Steamed "Kueh" Dumplings with Shredded Daikon filling

Steamed “Kueh” Dumplings with Shredded Daikon filling

Steamed "Kueh" Dumplings with Shredded Daikon filling. I used banana leave as liners for this batch.

Steamed “Kueh” Dumplings with Shredded Daikon filling. I used banana leave as liners for this batch.

Steamed “Kueh” Dumplings with Shredded Daikon filling (makes about 30 pieces)

Ingredients:

For the skin:
4 cup glutinous rice flour
3/4 cup wheat starch 澄面粉– see picture below
1 1/2 — 2 cup hot water
6 tbsp oil

shredded daikon filling or jicama filling– recipes follow
30 pieces parchment paper (4″ x 4″) or blanched banana leaves

Method:

  1. Mix flour and wheat starch together in a big bowl. Add in hot water and oil to form a dough. Knead the dough until it is smooth. Add more hot water, little at a time, if the dough is too dry. Divide into 20 pieces. Divide filling into 20 portions as well.
  2. Roll out each piece of dough to about 4-inch circle. Spoon in one portion of shredded daikon filling, fold up dough skin and pinch to seal the edge. Place the kueh/dumpling on a piece of parchment paper (sealed side facing up), or lightly greased banana leaves. Repeat with the remaining dough and filling.
  3. Place several kueh/dumplings inside a steamer, and steam on high heat for 8-10 minutes. Be sure not to put too many dumplings in one batch, so there is room for the steam to come up from the water boiling at the bottom.

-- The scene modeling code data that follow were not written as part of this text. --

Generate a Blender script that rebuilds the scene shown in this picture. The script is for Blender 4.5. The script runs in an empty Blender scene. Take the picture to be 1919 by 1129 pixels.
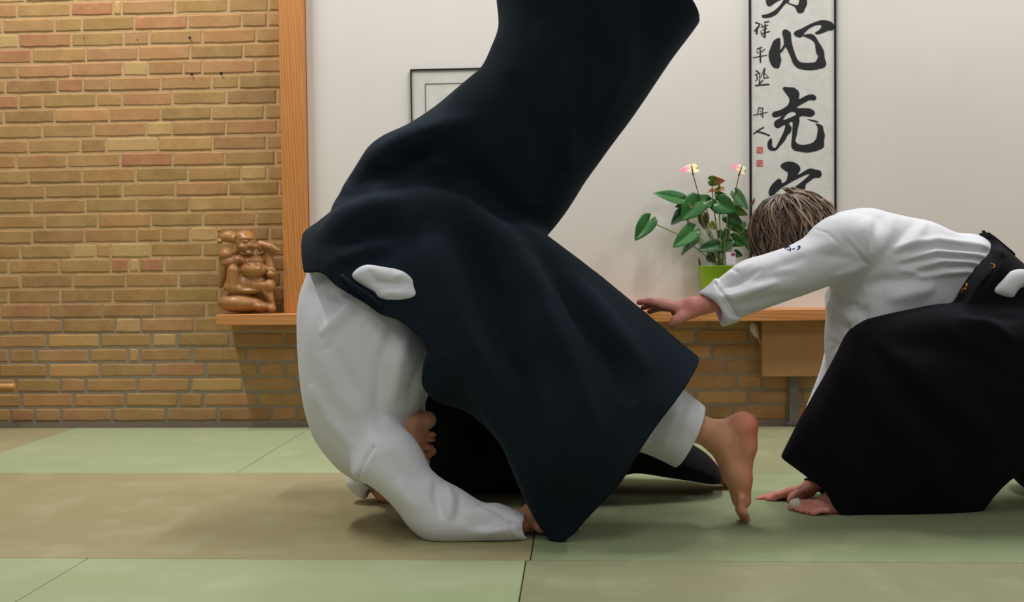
import bpy, bmesh, math, random
import numpy as np
from mathutils import Vector, Matrix
from mathutils.geometry import tessellate_polygon

random.seed(7)
RNG = np.random.RandomState(11)
SC = bpy.context.scene
COL = SC.collection
C_H = 0.667          # camera height above the mats
FPX = 2000.0         # focal length in pixels of the 1919 wide frame
WALL_Y = 4.46        # the back wall

# ------------------------------------------------------------------ camera
def cam_basis():
    vx, roll = 1080.0, 0.0115
    vy = 500.0 - roll * (vx - 960)
    yd = np.array([(vx - 960) / FPX, -(vy - 564.5) / FPX, -1.0]); yd /= np.linalg.norm(yd)
    h = np.array([1, roll, 0.0]); x = h - h.dot(yd) * yd; x /= np.linalg.norm(x)
    return np.array([x, yd, np.cross(x, yd)])
CM = cam_basis()
def ray(px, py):
    return CM @ np.array([(px - 960) / FPX, -(py - 564.5) / FPX, -1.0])
def P(px, py, Y):
    """where the sight line through a photo point meets the vertical plane y = Y"""
    r = ray(px, py); t = Y / r[1]
    return np.array([r[0] * t, Y, C_H + r[2] * t])
def G(px, py, z=0.0):
    r = ray(px, py); t = (z - C_H) / r[2]
    return np.array([r[0] * t, r[1] * t, z])
def proj(V):
    q = (V - np.array([0, 0, C_H])) @ CM
    return 960 + FPX * q[:, 0] / -q[:, 2], 564.5 - FPX * q[:, 1] / -q[:, 2]

cam = bpy.data.cameras.new('camera'); camo = bpy.data.objects.new('camera', cam); COL.objects.link(camo)
cam.sensor_fit = 'HORIZONTAL'; cam.sensor_width = 36.0; cam.lens = 36.0 * FPX / 1919.0
cam.clip_start = 0.05; cam.clip_end = 60
mw = Matrix(CM.tolist()).to_4x4(); mw.translation = Vector((0, 0, C_H)); camo.matrix_world = mw
cam.dof.use_dof = True; cam.dof.focus_distance = 2.85; cam.dof.aperture_fstop = 6.3
SC.camera = camo

# ------------------------------------------------------------------ materials
def s2l(c):
    out = []
    for v in c:
        v = v / 255.0
        out.append(v / 12.92 if v <= 0.04045 else ((v + 0.055) / 1.055) ** 2.4)
    return tuple(out)
class NT:
    def __init__(s, name):
        s.m = bpy.data.materials.new(name); s.m.use_nodes = True
        s.t = s.m.node_tree; s.b = s.t.nodes['Principled BSDF']; s.out = s.t.nodes['Material Output']
        s.tc = None
    def n(s, kind, **kw):
        nd = s.t.nodes.new(kind)
        for k, v in kw.items():
            if hasattr(nd, k): setattr(nd, k, v)
            else: nd.inputs[k].default_value = v
        return nd
    def l(s, a, b): s.t.links.new(a, b)
    def coord(s, scale=(1, 1, 1), rot=(0, 0, 0)):
        if s.tc is None: s.tc = s.n('ShaderNodeTexCoord')
        mp = s.n('ShaderNodeMapping'); mp.inputs['Scale'].default_value = scale; mp.inputs['Rotation'].default_value = rot
        s.l(s.tc.outputs['Object'], mp.inputs['Vector']); return mp.outputs['Vector']
    def noise(s, scale, detail=3, vec=None, rough=0.5):
        nd = s.n('ShaderNodeTexNoise'); nd.inputs['Scale'].default_value = scale
        nd.inputs['Detail'].default_value = detail; nd.inputs['Roughness'].default_value = rough
        s.l(vec if vec is not None else s.coord(), nd.inputs['Vector']); return nd.outputs['Fac']
    def mix(s, fac, a, b, mode='MIX'):
        nd = s.n('ShaderNodeMix'); nd.data_type = 'RGBA'; nd.blend_type = mode
        for idx, v in ((0, fac), (6, a), (7, b)):
            if isinstance(v, (int, float)): nd.inputs[idx].default_value = v
            elif isinstance(v, tuple): nd.inputs[idx].default_value = v + (1,) if len(v) == 3 else v
            else: s.l(v, nd.inputs[idx])
        return nd.outputs[2]
    def ramp(s, fac, lo, hi, a=0.0, b=1.0):
        nd = s.n('ShaderNodeMapRange'); s.l(fac, nd.inputs[0])
        nd.inputs[1].default_value = lo; nd.inputs[2].default_value = hi
        nd.inputs[3].default_value = a; nd.inputs[4].default_value = b; return nd.outputs[0]
    def attr(s, name):
        nd = s.n('ShaderNodeVertexColor'); nd.layer_name = name; return nd.outputs['Color']
    def base(s, v):
        if isinstance(v, tuple): s.b.inputs['Base Color'].default_value = v + (1,)
        else: s.l(v, s.b.inputs['Base Color'])
    def bump(s, h, strength=0.3, dist=0.001, prev=None):
        nd = s.n('ShaderNodeBump'); nd.inputs['Strength'].default_value = strength; nd.inputs['Distance'].default_value = dist
        s.l(h, nd.inputs['Height'])
        if prev is not None: s.l(prev, nd.inputs['Normal'])
        s.l(nd.outputs['Normal'], s.b.inputs['Normal']); return nd.outputs['Normal']
    def set(s, **kw):
        for k, v in kw.items(): s.b.inputs[k.replace('_', ' ')].default_value = v
        return s

def cloth_mat(name, rgb, var=0.06, weave=900, sheen=0.0, rough=0.95, bump=0.25, tint=None):
    t = NT(name); c = s2l(rgb)
    n1 = t.noise(6, 4)
    col = t.mix(t.ramp(n1, 0.3, 0.7, 0, 1), tuple(v * (1 - var) for v in c), tuple(min(1, v * (1 + var)) for v in c))
    t.base(col); t.set(Roughness=rough)
    t.b.inputs['Specular IOR Level'].default_value = 0.15
    if sheen:
        t.b.inputs['Sheen Weight'].default_value = sheen; t.b.inputs['Sheen Roughness'].default_value = 0.5
        if tint: t.b.inputs['Sheen Tint'].default_value = s2l(tint) + (1,)
    b = t.bump(t.noise(weave, 1), bump, 0.0006)
    t.bump(t.noise(45, 3), 0.25, 0.003, b)
    return t.m
M = {}
M['gi'] = cloth_mat('white_cotton', (224, 226, 232), 0.02)
M['navy'] = cloth_mat('navy_cloth', (19, 29, 38), 0.15, sheen=0.12, tint=(120, 150, 170))
M['black'] = cloth_mat('black_cloth', (17, 16, 22), 0.15, sheen=0.05, tint=(120, 120, 150))
M['black2'] = cloth_mat('black_cloth_plain', (11, 11, 14), 0.15, sheen=0.02)
M['orange_thread'] = cloth_mat('orange_thread', (200, 115, 30), 0.1)
M['blue_thread'] = cloth_mat('blue_thread', (40, 48, 110), 0.1)
M['tape'] = cloth_mat('white_tape', (225, 222, 210), 0.03)
M['cord'] = cloth_mat('black_cord', (10, 9, 10), 0.1)

def skin_mat():
    t = NT('skin'); v = t.attr('Col')
    n = t.noise(60, 4)
    t.base(t.mix(t.ramp(n, 0.35, 0.65, 0, 0.3), v, s2l((214, 128, 108)), 'MIX'))
    t.set(Roughness=0.55); t.b.inputs['Subsurface Weight'].default_value = 0.08
    t.b.inputs['Subsurface Radius'].default_value = (0.01, 0.004, 0.002)
    t.bump(t.noise(350, 3), 0.25, 0.0006); return t.m
M['skin'] = skin_mat()
def hair_mat():
    t = NT('hair'); v = t.attr('Col'); t.base(v); t.set(Roughness=0.42); t.bump(t.noise(500, 2, t.coord((1, 1, .15))), .3, .0006); return t.m
M['hair'] = hair_mat()

def wood_mat(name, light, dark, axis, ring=1.0, rough=0.45):
    """straight-grained softwood; axis = direction of the grain"""
    t = NT(name)
    sc = {'x': (0.35, 9, 9), 'z': (9, 9, 0.35), 'y': (9, .35, 9)}[axis]
    v = t.coord(sc)
    wn = t.noise(1.1, 3, v)
    w = t.n('ShaderNodeTexWave'); w.inputs['Scale'].default_value = 2.2 * ring; w.inputs['Distortion'].default_value = 5.5
    w.inputs['Detail'].default_value = 3; w.inputs['Detail Scale'].default_value = 1.2
    w.bands_direction = 'DIAGONAL'; t.l(v, w.inputs['Vector'])
    fib = t.noise(14, 4, t.coord(tuple(s * (3 if s > 1 else 1) for s in sc)))
    c1 = t.mix(t.ramp(w.outputs['Fac'], 0.15, 0.95), s2l(dark), s2l(light))
    c2 = t.mix(t.ramp(wn, 0.35, 0.65, 0, 0.5), c1, s2l(light))
    c3 = t.mix(t.ramp(fib, 0.3, 0.7, 0.25, 0), c2, s2l(dark))
    t.base(c3); t.set(Roughness=rough); t.bump(fib, 0.15, 0.0008); return t.m
M['post'] = wood_mat('larch_upright_grain', (210, 146, 80), (188, 118, 56), 'z', 2.6)
M['shelf'] = wood_mat('larch_long_grain', (214, 150, 88), (190, 122, 64), 'x', 1.8)
def carved():
    t = NT('carved_wood')
    w = t.n('ShaderNodeTexWave'); w.inputs['Scale'].default_value = 14; w.inputs['Distortion'].default_value = 3; w.inputs['Detail'].default_value = 2
    t.l(t.coord((1, 1, .5)), w.inputs['Vector'])
    c = t.mix(t.ramp(w.outputs['Fac'], 0, 1, 0, .3), s2l((176, 126, 74)), s2l((146, 98, 54)))
    c = t.mix(t.ramp(t.noise(9, 3), .4, .7, 0, .5), c, s2l((140, 90, 52)))
    t.base(c); t.set(Roughness=0.38); t.bump(t.noise(140, 3), 0.2, .0008); return t.m
M['carved'] = carved()

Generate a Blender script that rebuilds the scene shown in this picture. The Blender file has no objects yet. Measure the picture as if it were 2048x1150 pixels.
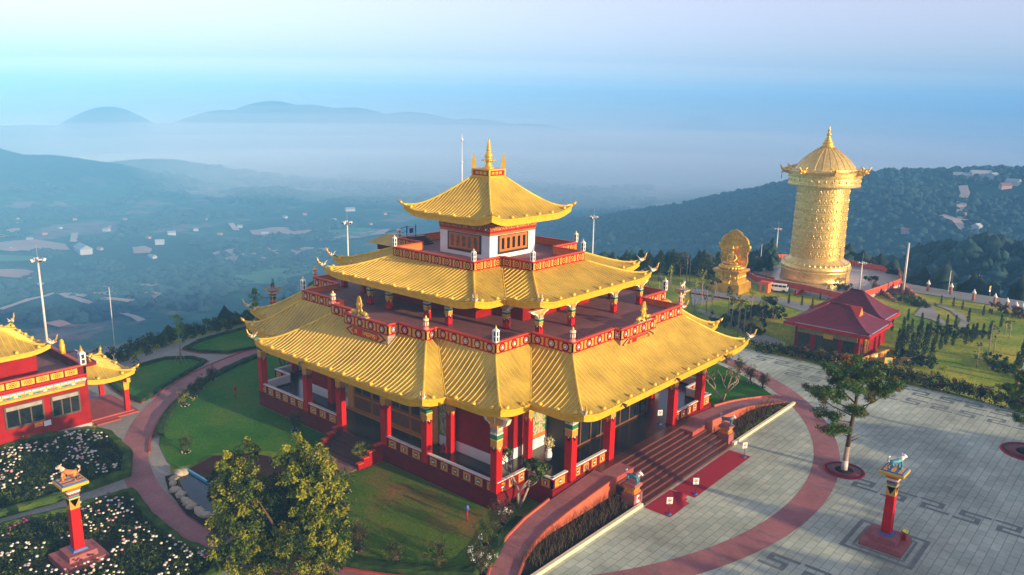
import bpy, bmesh, math, random
import numpy as np
from mathutils import Vector, Matrix
R = math.radians
S = bpy.context.scene
COL = S.collection
rnd = random.Random(7)
ORD = ['first', 'second', 'third', 'fourth', 'fifth', 'sixth', 'seventh', 'eighth', 'ninth', 'tenth', 'eleventh', 'twelfth', 'thirteenth', 'fourteenth', 'fifteenth', 'sixteenth', 'seventeenth', 'eighteenth', 'nineteenth', 'twentieth', 'twenty-first', 'twenty-second', 'twenty-third', 'twenty-fourth', 'twenty-fifth', 'twenty-sixth', 'twenty-seventh', 'twenty-eighth', 'twenty-ninth', 'thirtieth', 'thirty-first', 'thirty-second', 'thirty-third', 'thirty-fourth', 'thirty-fifth', 'thirty-sixth', 'thirty-seventh', 'thirty-eighth', 'thirty-ninth', 'fortieth']

# ------------------------------------------------------------------ camera
CAM = (55.291, -60.089, 31.436); YAW = 2.282692; PITCH = 0.2233066; ROLL = 0.0185012; FPX = 1591.378
def _cam_axes():
    d = Vector((math.cos(YAW)*math.cos(PITCH), math.sin(YAW)*math.cos(PITCH), -math.sin(PITCH)))
    r = Vector((math.sin(YAW), -math.cos(YAW), 0)); u = r.cross(d)
    return d, r*math.cos(ROLL)+u*math.sin(ROLL), -r*math.sin(ROLL)+u*math.cos(ROLL)
CD, CR, CU = _cam_axes()
cam = bpy.data.cameras.new('camera'); camo = bpy.data.objects.new('camera', cam); COL.objects.link(camo)
m = Matrix((CR, CU, -CD)).transposed().to_4x4(); m.translation = Vector(CAM); camo.matrix_world = m
cam.sensor_width = 36.0; cam.lens = 36.0*FPX/2048.0; cam.clip_start = 0.5; cam.clip_end = 40000
S.camera = camo

# ------------------------------------------------------------------ light
SUN_AZ = R(5.0); SUN_EL = R(11.0)      # direction the sun stands in, from +X towards +Y
world = bpy.data.worlds.new('World'); S.world = world; world.use_nodes = True
nt = world.node_tree; nt.nodes.clear()
sky = nt.nodes.new('ShaderNodeTexSky'); sky.sky_type = 'NISHITA'; sky.sun_disc = False
sky.sun_elevation = SUN_EL; sky.sun_rotation = math.pi/2 - SUN_AZ
sky.air_density = 1.0; sky.dust_density = 3.0; sky.ozone_density = 3.0; sky.altitude = 1500
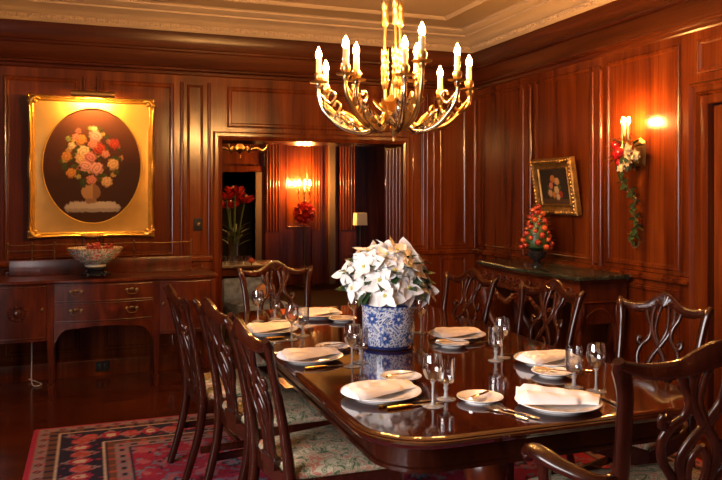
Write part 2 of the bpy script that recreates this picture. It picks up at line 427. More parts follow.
coved([(.58, 3.08), (.59, 3.060), (.615, 3.056), (.635, 3.066), (.65, 3.08)], 'trim_11', 'cornice')
# foliate ornament in the cornice band
o = MB(); step = .085
def leaf_orn(P, T, N, k):
    P, T, N = V3(P), V3(T), V3(N); Z = V3((0, 0, 1))
    mm = Matrix((( *T, 0), (*N, 0), (*Z, 0), (0, 0, 0, 1))).transposed(); mm.translation = P
    o.ball((0, 0, 0), .015, (1.2, .8, 1), 6, mm)
    for sg in (-1, 1):
        o.ball((sg * .022, 0, .005), 0.018, (1, .8, .55), 6, mm @ Matrix.Rotation(sg * .6, 4, 'Y'))
        o.ball((sg * .022, 0, -.008), 0.014, (1, .8, .5), 6, mm @ Matrix.Rotation(-sg * .6, 4, 'Y'))
x = XL
while x < XR - .10: leaf_orn((x, YB - .076, 2.945), (1, 0, 0), (0, -1, 0), 0); x += step
y = YB - .12
while y > 2.2: leaf_orn((XR - .076, y, 2.945), (0, 1, 0), (-1, 0, 0), 0); y -= step
struct(o.build('trim_10', M['cornice']))

# ------------------------------------------------------------------ the room beyond the opening
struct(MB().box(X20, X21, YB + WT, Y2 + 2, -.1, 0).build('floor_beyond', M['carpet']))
struct(MB().box(X20, X21, YB + WT, Y2 + 2, 2.9, 3.0).build('ceiling_beyond', M['ceil']))
DR0, DR1, DRZ = 1.75, 2.54, 1.875
w = MB(); w.box(X20, DR0, Y2, Y2 + .2, 0, 2.9).box(DR1, 4.32, Y2, Y2 + .2, 0, 2.9).box(DR0, DR1, Y2, Y2 + .2, DRZ, 2.9).box(5.6, X21, Y2, Y2 + .2, 0, 2.9).box(4.32, 5.6, Y2, Y2 + .2, 2.4, 2.9).box(4.32, 5.6, Y2 + .5, Y2 + .6, 0, 2.9)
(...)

For shredded daikon filling:

Ingredients:
1.5 lb daikon– peel and shred
4 tbsp dried shrimps– finely chopped
3 cloves garlic– chopped
3 dried mushroom– soak to soften, slice thin
2 stalk green onion– chopped
1 cup hot water

Seasoning:
2 tsp soy sauce
1/2 tsp salt
1/2 tsp sugar
1/4 tsp chicken bouillon powder
1/4 tsp ground white pepper
1/4 tsp sesame oil

Method:

  1. Put shredded daikon in a bowl and pour in generous amount of salt. Toss and squeeze daikon. Set aside for 15-20 minutes so daikon softened and liquid draws out. Rinse daikon a couple times. Squeeze out as much liquid as possible.
  2. Put 3 tbsp of oil into a wok over high heat. When the wok is ready, saute garlic and dried shrimps until aromatic.
  3. Add in mushrooms, saute for a couple of minutes before adding in daikon. Keep stirring until it is aromatic. Add seasoning, adjust to taste.
  4. Stir and cook until daikon softens, adding some hot water, little by little, if necessary to cook daikon further to soften. Put in chopped green onion. Stir a few more times then dish out and cool.

For Jicama Filling:
1.5 lb jicama– peel and cut into thin strips– see note below
2 inch carrot– cut into thin strips
5 dried mushroom– soak to soften, slice thin
3 tbsp dried shrimps– finely chopped
2 cloves garlic– finely chopped
2 stalk green onion– chopped
1 cup hot water

seasoning:
2 tsp soy sauce
1/2 tsp salt
1/2 tsp sugar
1/4 tsp chicken bouillon powder
dashes ground white pepper
1/4 tsp sesame oil

Method:

  1. Put 3 tbsp of oil into a wok over high heat. When the wok is ready, saute garlic and dried shrimps until aromatic.
  2. Add in mushrooms and carrots, saute for a couple of minutes before adding in jicama. Keep stirring until it is aromatic. Add seasoning, adjust to taste.
  3. Stir and cook until jicama turns soft but still taste slightly crunchy, adding some hot water, little by little, if necessary to cook jicama further to soften. Put in chopped green onion, stir a few more times then dish out and cool.

Regina’s Note:

  • Jicama strips: Unlike dough made from flour, glutinous dough is not very elastic– it crumbs and break apart easily. So it’s better to cut jicama to very thin and shorter strips, so the filling won’t poke through the dough.